TASK TO CARRY OUT: In the material below, please retype the lines from the very first through the one with "rad = math.radians", exactly and without pictures.

SOURCE MATERIAL:
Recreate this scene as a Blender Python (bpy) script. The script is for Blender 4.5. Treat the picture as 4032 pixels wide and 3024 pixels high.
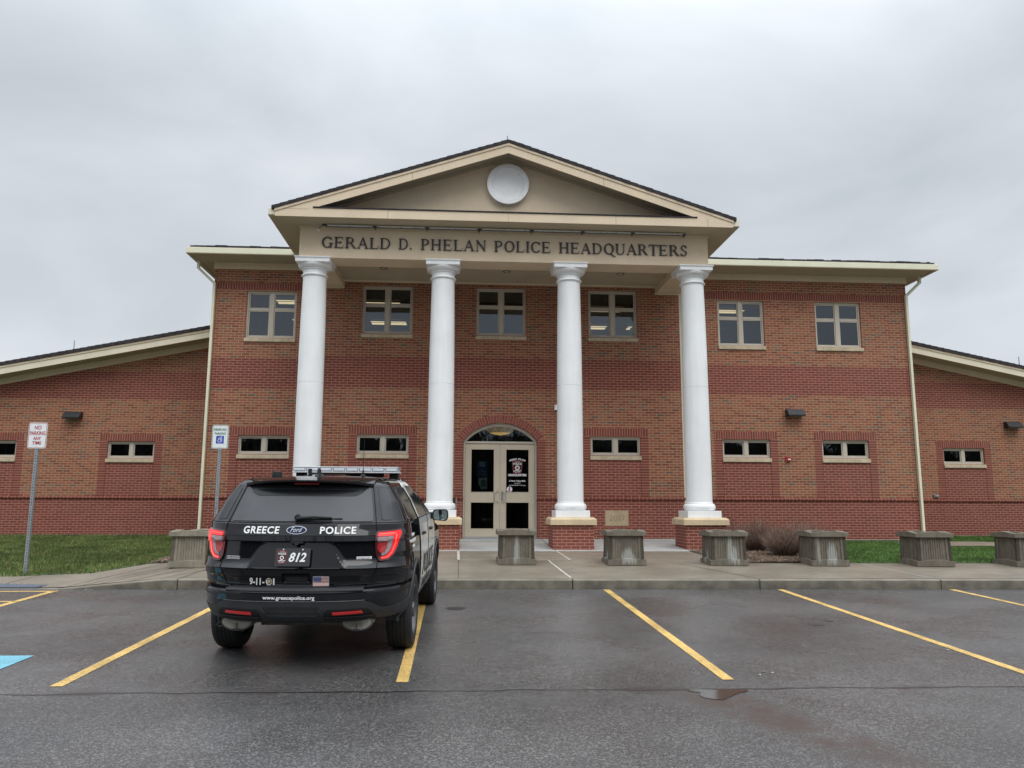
import bpy, bmesh, math, random
import numpy as np
from mathutils import Vector, Matrix
from mathutils.geometry import tessellate_polygon
random.seed(7); rng = np.random.default_rng(7)
for o in list(bpy.data.objects): bpy.data.objects.remove(o)
SC = bpy.context.scene
COL = SC.collection
rad = math.radians

# ------------------------------------------------------------------ camera
cam_d = bpy.data.cameras.new("camera"); cam = bpy.data.objects.new("camera", cam_d); COL.objects.link(cam)
R_ = Vector((0.99796457, -0.06367948, 0.0034132)); U_ = Vector((-0.01308328, -0.15206528, 0.98828385)); F_ = Vector((0.06241437, 0.98631692, 0.1525889))
CX, CY, CZ = -1.5044, -20.0366, 1.6
cam.matrix_world = Matrix(((R_.x, U_.x, -F_.x, CX), (R_.y, U_.y, -F_.y, CY), (R_.z, U_.z, -F_.z, CZ), (0, 0, 0, 1)))
cam_d.sensor_width = 36; cam_d.lens = 36 * 3074.76 / 4032; cam_d.clip_end = 3000; cam_d.clip_start = 0.1
SC.camera = cam
SC.render.resolution_x, SC.render.resolution_y = 1024, 768

# ------------------------------------------------------------------ light
SUN_EL, SUN_ROT = rad(52), rad(200)
w = bpy.data.worlds.new("World"); SC.world = w; w.use_nodes = True
nt = w.node_tree; nt.nodes.clear()
def N(tree, t, **kw):
    n = tree.nodes.new(t)
    for k, v in kw.items(): setattr(n, k, v)
    return n
out = N(nt, 'ShaderNodeOutputWorld'); bg = N(nt, 'ShaderNodeBackground'); bg2 = N(nt, 'ShaderNodeBackground'); mix = N(nt, 'ShaderNodeMixShader')
sky = N(nt, 'ShaderNodeTexSky', sky_type='NISHITA', sun_disc=False); sky.sun_elevation = SUN_EL; sky.sun_rotation = SUN_ROT
nt.links.new(sky.outputs[0], bg.inputs[0]); bg.inputs[1].default_value = 0.06
tc = N(nt, 'ShaderNodeTexCoord'); sep = N(nt, 'ShaderNodeSeparateXYZ'); nt.links.new(tc.outputs['Generated'], sep.inputs[0])
# overcast: brightest overhead, soft cloud structure
mp = N(nt, 'ShaderNodeMapping'); mp.inputs['Scale'].default_value = (1.0, 1.0, 2.2); mp.inputs['Location'].default_value = (3.1, .4, 1.7); nt.links.new(tc.outputs['Generated'], mp.inputs[0])
n1 = N(nt, 'ShaderNodeTexNoise'); n1.inputs['Scale'].default_value = 2.1; n1.inputs['Detail'].default_value = 7; n1.inputs['Roughness'].default_value = .5; n1.inputs['Distortion'].default_value = .35
nt.links.new(mp.outputs[0], n1.inputs['Vector'])
cr = N(nt, 'ShaderNodeValToRGB'); cr.color_ramp.elements[0].position = .34; cr.color_ramp.elements[0].color = (.575, .625, .68, 1)
cr.color_ramp.elements[1].position = .66; cr.color_ramp.elements[1].color = (.80, .84, .895, 1); nt.links.new(n1.outputs['Fac'], cr.inputs[0])
mr = N(nt, 'ShaderNodeMapRange', interpolation_type='SMOOTHSTEP'); mr.inputs['From Min'].default_value = .42; mr.inputs['From Max'].default_value = .98
mr.inputs['To Min'].default_value = 1.0; mr.inputs['To Max'].default_value = 3.9; nt.links.new(sep.outputs['Z'], mr.inputs['Value'])
nt.links.new(cr.outputs[0], bg2.inputs[0]); nt.links.new(mr.outputs[0], bg2.inputs[1])
mix.inputs[0].default_value = .93
nt.links.new(bg.outputs[0], mix.inputs[1]); nt.links.new(bg2.outputs[0], mix.inputs[2]); nt.links.new(mix.outputs[0], out.inputs[0])
sd = bpy.data.lights.new("sun", 'SUN'); sun = bpy.data.objects.new("sun", sd); COL.objects.link(sun)
sd.energy = 1.25; sd.angle = rad(40); sd.color = (1, .97, .93)
sun.rotation_euler = (rad(90) - SUN_EL, 0, rad(20)); sun.location = (0, -20, 40)
SC.view_settings.view_transform = 'Standard'; SC.view_settings.look = 'None'; SC.view_settings.exposure = 0.0; SC.view_settings.gamma = 1
SC.cycles.max_bounces = 6; SC.cycles.diffuse_bounces = 3; SC.cycles.glossy_bounces = 4; SC.cycles.transmission_bounces = 4; SC.cycles.transparent_max_bounces = 8
SC.cycles.use_denoising = True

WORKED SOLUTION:
Recreate this scene as a Blender Python (bpy) script. The script is for Blender 4.5. Treat the picture as 4032 pixels wide and 3024 pixels high.
import bpy, bmesh, math, random
import numpy as np
from mathutils import Vector, Matrix
from mathutils.geometry import tessellate_polygon
random.seed(7); rng = np.random.default_rng(7)
for o in list(bpy.data.objects): bpy.data.objects.remove(o)
SC = bpy.context.scene
COL = SC.collection
rad = math.radians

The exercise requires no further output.